As Big Bill Haywood told Max Eastman, just after switching from the IWW to the newly formed Communist Party, "The IWW reached out and grabbed an armful. It tried to grab the whole world, and a part of the world has jumped ahead of it."
With the end of Moscow-based Communism 15 years ago and the implosion of smaller, more radical "Marxist-Leninist" parties, one might wonder if Big Bill Haywood -- and the broader movement -- was a bit premature. Instead of dumping native-born political traditions like the IWW or Debs's Socialist Party, it might have made more sense to absorb them. Indeed, before the imposition of a strict hierarchical model from Moscow, many pioneers of American Communism believed that they were simply evolving out of the earlier movement rather than transplanting something born in Russia.
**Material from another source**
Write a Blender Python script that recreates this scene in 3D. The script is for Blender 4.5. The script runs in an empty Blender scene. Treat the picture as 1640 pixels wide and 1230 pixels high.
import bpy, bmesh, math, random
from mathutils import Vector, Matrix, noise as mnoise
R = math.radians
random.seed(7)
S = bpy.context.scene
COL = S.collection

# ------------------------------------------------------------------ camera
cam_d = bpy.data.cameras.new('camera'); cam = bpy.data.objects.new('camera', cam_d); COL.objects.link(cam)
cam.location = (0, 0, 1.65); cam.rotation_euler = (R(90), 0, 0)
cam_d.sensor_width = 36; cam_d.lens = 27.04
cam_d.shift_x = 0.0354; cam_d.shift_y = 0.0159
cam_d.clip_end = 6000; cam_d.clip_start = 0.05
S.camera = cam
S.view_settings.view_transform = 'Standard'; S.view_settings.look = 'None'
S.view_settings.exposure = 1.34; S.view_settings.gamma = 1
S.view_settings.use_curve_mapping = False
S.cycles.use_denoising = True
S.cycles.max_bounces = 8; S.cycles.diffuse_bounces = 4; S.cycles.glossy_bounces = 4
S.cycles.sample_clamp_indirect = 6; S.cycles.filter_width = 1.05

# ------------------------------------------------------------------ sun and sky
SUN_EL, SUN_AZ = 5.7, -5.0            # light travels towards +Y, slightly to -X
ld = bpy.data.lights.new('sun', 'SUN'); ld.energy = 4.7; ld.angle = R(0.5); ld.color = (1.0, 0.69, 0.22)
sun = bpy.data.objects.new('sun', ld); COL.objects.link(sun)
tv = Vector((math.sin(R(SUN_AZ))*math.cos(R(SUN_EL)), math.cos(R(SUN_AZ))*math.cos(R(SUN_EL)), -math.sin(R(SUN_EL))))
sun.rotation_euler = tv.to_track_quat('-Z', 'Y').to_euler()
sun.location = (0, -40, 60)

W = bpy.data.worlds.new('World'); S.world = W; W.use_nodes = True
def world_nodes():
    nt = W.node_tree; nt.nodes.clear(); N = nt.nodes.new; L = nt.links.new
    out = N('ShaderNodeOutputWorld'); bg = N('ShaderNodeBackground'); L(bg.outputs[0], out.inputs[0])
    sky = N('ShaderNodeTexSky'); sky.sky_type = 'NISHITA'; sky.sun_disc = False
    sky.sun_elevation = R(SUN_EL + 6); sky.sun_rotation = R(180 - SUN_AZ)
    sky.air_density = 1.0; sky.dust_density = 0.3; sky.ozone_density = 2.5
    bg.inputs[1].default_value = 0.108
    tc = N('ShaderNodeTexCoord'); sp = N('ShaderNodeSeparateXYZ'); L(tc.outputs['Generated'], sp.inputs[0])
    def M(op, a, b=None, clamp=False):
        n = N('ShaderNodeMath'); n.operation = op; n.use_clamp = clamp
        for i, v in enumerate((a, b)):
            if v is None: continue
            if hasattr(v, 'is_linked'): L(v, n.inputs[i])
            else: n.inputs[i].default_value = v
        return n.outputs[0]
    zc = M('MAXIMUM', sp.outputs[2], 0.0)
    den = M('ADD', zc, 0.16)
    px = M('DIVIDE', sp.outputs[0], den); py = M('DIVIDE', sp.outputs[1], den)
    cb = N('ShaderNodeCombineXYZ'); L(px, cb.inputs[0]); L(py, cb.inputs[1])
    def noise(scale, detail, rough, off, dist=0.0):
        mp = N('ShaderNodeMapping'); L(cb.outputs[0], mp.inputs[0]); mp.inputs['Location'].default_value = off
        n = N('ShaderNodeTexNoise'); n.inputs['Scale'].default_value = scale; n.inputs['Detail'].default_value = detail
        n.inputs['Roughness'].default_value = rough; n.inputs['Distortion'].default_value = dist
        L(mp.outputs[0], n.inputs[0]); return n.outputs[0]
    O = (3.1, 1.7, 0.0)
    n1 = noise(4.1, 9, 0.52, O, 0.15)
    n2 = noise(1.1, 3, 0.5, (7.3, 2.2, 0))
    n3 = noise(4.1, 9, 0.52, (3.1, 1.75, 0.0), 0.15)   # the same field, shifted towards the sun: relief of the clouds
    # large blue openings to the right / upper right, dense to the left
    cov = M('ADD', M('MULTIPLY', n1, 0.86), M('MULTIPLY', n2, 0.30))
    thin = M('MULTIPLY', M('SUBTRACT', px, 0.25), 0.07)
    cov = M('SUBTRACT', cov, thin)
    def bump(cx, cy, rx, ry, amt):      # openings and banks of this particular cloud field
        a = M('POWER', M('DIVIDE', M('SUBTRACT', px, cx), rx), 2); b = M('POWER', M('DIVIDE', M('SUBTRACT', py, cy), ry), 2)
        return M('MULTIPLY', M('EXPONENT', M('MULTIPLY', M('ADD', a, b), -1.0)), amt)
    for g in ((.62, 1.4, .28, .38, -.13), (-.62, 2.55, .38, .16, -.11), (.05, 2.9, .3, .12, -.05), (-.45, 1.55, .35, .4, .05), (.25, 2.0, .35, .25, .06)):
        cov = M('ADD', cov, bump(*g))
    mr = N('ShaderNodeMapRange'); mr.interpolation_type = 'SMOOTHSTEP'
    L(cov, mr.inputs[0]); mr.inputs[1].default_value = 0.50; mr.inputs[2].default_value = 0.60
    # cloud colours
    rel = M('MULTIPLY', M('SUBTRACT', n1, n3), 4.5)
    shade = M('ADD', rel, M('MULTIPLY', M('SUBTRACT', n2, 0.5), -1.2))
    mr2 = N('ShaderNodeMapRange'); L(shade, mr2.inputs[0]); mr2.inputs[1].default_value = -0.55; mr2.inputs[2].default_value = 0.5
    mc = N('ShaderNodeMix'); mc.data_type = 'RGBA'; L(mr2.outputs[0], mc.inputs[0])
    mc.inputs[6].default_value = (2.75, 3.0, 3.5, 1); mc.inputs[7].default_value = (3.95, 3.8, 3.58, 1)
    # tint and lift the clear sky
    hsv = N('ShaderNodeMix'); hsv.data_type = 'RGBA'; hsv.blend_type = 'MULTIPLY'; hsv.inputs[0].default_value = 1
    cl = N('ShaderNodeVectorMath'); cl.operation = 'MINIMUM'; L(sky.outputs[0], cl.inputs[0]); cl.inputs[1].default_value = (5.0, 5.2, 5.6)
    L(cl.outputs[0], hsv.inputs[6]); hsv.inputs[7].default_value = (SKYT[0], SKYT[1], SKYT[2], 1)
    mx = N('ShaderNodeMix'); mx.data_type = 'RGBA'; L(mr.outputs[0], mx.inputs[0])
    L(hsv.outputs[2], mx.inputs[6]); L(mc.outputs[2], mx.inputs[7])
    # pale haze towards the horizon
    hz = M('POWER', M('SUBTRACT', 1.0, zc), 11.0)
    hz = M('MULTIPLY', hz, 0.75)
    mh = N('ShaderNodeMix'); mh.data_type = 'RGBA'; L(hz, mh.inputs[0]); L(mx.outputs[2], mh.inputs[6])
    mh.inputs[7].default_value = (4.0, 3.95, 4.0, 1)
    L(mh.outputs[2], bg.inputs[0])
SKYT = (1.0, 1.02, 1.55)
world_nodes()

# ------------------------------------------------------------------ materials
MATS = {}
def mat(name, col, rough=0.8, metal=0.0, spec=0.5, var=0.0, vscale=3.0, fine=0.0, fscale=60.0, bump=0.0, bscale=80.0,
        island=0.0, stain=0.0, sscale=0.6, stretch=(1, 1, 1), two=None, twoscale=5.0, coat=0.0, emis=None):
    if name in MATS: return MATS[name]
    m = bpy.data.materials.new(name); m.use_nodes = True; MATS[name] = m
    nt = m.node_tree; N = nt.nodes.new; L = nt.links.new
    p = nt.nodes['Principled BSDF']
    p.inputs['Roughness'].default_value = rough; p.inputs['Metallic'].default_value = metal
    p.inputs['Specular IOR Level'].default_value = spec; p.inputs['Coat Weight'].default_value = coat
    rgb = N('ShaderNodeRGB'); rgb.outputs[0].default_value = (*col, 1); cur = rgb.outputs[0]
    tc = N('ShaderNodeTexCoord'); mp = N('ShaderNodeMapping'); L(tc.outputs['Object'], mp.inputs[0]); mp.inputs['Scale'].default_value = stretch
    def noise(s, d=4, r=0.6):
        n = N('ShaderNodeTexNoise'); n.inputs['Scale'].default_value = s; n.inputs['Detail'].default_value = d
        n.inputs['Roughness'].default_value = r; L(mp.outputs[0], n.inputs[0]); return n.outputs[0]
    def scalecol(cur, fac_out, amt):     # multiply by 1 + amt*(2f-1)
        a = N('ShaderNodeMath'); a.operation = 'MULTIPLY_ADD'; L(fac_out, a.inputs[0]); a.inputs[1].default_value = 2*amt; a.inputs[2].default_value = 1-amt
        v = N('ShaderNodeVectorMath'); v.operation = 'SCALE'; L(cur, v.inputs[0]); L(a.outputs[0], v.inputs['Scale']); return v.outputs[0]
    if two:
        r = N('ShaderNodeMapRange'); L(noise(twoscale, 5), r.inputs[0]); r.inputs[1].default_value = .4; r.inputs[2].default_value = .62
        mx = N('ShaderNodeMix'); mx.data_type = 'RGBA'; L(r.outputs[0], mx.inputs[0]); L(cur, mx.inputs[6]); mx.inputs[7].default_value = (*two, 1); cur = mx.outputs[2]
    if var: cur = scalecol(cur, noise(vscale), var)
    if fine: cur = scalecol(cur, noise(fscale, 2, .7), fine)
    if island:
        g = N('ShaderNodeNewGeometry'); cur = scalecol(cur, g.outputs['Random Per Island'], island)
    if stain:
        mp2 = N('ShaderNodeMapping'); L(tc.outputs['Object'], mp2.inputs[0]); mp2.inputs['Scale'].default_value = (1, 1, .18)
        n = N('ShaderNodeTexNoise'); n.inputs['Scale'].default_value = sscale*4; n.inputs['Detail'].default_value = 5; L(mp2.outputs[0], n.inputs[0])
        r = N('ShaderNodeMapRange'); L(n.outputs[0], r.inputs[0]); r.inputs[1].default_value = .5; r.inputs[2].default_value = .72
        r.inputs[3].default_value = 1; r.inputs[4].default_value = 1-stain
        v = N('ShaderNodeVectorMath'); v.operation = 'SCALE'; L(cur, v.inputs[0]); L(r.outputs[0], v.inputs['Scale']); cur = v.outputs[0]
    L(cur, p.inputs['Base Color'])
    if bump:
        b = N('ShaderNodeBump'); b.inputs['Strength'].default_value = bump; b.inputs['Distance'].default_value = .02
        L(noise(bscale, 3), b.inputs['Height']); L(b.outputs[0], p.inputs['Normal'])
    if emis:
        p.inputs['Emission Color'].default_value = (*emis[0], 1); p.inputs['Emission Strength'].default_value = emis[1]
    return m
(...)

For example, Charles E. Ruthenberg explained Bolshevism early in 1919 as something that was not "strange and new." It was merely the consequence of the same type of education and organization that the Socialist movement had been carrying on in the United States. His Socialist-syndicalist background showed in his description of the infant Bolshevik state as a "Socialist industrial republic." His instincts were completely correct.
In the coming showdown with the US ruling class, it will be essential to construct a socialist movement out of native traditions that uses language and symbols immediately recognizable to the American working class. For help in understanding how to develop this approach, we can turn to the IWW, which did capture the hearts and minds of the wretched of the earth. Whatever other flaws, it did succeed mightily in this respect. As such, Buhle and Schulman's Wobblies will be necessary reading to understand how the IWW did so against all odds.
Wobblies: A Graphic History of the Industrial Workers of the World, Edited by Paul Buhle and Nicole Schulman, Verso, ISBN 1-84467-525-4, 305 pages, $25.00.